### TO BE DONE
All the data should be repeated exactly. Any image in it is left out.

### SUPPLIED MATERIAL

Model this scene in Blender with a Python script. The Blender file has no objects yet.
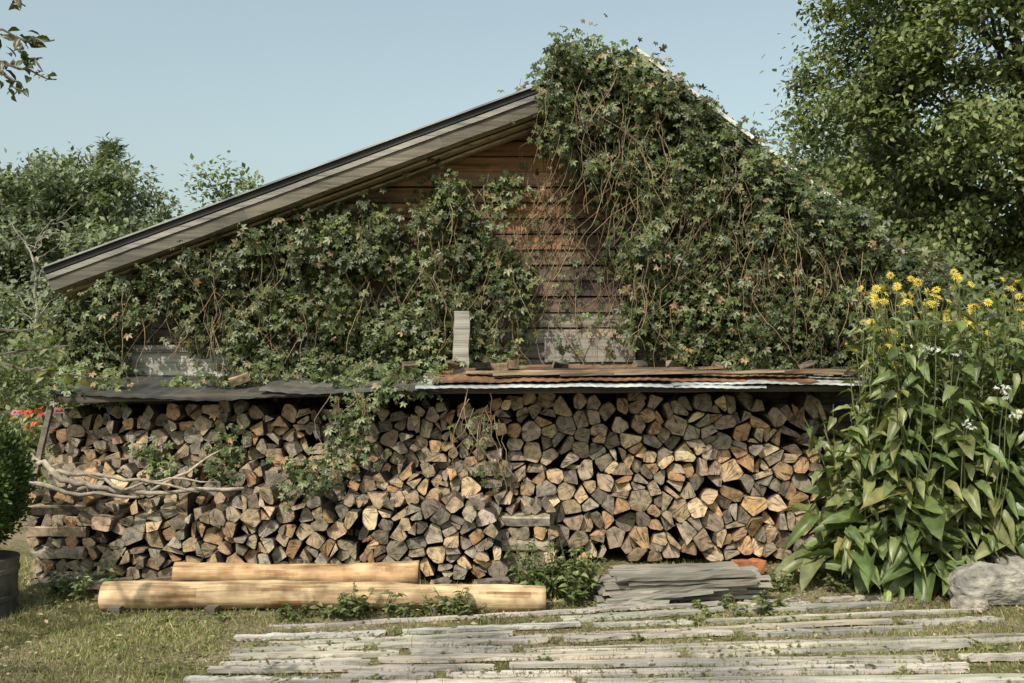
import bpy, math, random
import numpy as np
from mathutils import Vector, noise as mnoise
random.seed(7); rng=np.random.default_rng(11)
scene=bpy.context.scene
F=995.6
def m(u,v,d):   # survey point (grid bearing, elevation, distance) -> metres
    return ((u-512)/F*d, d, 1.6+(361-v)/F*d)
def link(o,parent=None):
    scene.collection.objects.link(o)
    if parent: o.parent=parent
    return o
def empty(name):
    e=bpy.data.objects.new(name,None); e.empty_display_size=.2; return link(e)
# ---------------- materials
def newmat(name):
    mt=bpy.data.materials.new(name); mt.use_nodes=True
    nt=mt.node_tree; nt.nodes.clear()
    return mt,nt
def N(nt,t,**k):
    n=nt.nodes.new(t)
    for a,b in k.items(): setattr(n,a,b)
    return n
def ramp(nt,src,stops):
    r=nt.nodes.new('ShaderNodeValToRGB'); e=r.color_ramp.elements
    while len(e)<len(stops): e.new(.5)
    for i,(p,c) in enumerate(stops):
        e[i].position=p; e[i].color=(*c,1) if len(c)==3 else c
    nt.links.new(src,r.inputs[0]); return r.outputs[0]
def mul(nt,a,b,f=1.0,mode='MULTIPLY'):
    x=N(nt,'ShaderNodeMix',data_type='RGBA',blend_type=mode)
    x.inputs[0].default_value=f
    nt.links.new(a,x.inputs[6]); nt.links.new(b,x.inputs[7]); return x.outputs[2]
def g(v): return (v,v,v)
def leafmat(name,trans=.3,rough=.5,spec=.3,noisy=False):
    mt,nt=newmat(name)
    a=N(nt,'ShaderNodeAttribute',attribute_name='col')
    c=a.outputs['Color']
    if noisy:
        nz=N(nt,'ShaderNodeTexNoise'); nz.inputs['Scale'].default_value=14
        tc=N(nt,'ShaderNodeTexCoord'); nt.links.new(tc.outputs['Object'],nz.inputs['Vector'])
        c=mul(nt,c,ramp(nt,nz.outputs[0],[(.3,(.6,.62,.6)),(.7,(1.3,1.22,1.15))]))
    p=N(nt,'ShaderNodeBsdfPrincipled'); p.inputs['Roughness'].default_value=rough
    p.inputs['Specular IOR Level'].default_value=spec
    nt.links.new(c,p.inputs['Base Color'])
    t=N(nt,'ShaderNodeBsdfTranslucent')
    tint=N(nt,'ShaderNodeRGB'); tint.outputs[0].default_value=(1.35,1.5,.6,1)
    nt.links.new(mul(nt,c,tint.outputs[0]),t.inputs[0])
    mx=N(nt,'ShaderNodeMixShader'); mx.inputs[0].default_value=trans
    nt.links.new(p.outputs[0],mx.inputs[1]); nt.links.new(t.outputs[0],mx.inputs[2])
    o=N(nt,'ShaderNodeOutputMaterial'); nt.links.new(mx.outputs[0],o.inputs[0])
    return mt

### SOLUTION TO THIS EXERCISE
Model this scene in Blender with a Python script. The Blender file has no objects yet.
import bpy, math, random
import numpy as np
from mathutils import Vector, noise as mnoise
random.seed(7); rng=np.random.default_rng(11)
scene=bpy.context.scene
F=995.6
def m(u,v,d):   # survey point (grid bearing, elevation, distance) -> metres
    return ((u-512)/F*d, d, 1.6+(361-v)/F*d)
def link(o,parent=None):
    scene.collection.objects.link(o)
    if parent: o.parent=parent
    return o
def empty(name):
    e=bpy.data.objects.new(name,None); e.empty_display_size=.2; return link(e)
# ---------------- materials
def newmat(name):
    mt=bpy.data.materials.new(name); mt.use_nodes=True
    nt=mt.node_tree; nt.nodes.clear()
    return mt,nt
def N(nt,t,**k):
    n=nt.nodes.new(t)
    for a,b in k.items(): setattr(n,a,b)
    return n
def ramp(nt,src,stops):
    r=nt.nodes.new('ShaderNodeValToRGB'); e=r.color_ramp.elements
    while len(e)<len(stops): e.new(.5)
    for i,(p,c) in enumerate(stops):
        e[i].position=p; e[i].color=(*c,1) if len(c)==3 else c
    nt.links.new(src,r.inputs[0]); return r.outputs[0]
def mul(nt,a,b,f=1.0,mode='MULTIPLY'):
    x=N(nt,'ShaderNodeMix',data_type='RGBA',blend_type=mode)
    x.inputs[0].default_value=f
    nt.links.new(a,x.inputs[6]); nt.links.new(b,x.inputs[7]); return x.outputs[2]
def g(v): return (v,v,v)
def leafmat(name,trans=.3,rough=.5,spec=.3,noisy=False):
    mt,nt=newmat(name)
    a=N(nt,'ShaderNodeAttribute',attribute_name='col')
    c=a.outputs['Color']
    if noisy:
        nz=N(nt,'ShaderNodeTexNoise'); nz.inputs['Scale'].default_value=14
        tc=N(nt,'ShaderNodeTexCoord'); nt.links.new(tc.outputs['Object'],nz.inputs['Vector'])
        c=mul(nt,c,ramp(nt,nz.outputs[0],[(.3,(.6,.62,.6)),(.7,(1.3,1.22,1.15))]))
    p=N(nt,'ShaderNodeBsdfPrincipled'); p.inputs['Roughness'].default_value=rough
    p.inputs['Specular IOR Level'].default_value=spec
    nt.links.new(c,p.inputs['Base Color'])
    t=N(nt,'ShaderNodeBsdfTranslucent')
    tint=N(nt,'ShaderNodeRGB'); tint.outputs[0].default_value=(1.35,1.5,.6,1)
    nt.links.new(mul(nt,c,tint.outputs[0]),t.inputs[0])
    mx=N(nt,'ShaderNodeMixShader'); mx.inputs[0].default_value=trans
    nt.links.new(p.outputs[0],mx.inputs[1]); nt.links.new(t.outputs[0],mx.inputs[2])
    o=N(nt,'ShaderNodeOutputMaterial'); nt.links.new(mx.outputs[0],o.inputs[0])
    return mt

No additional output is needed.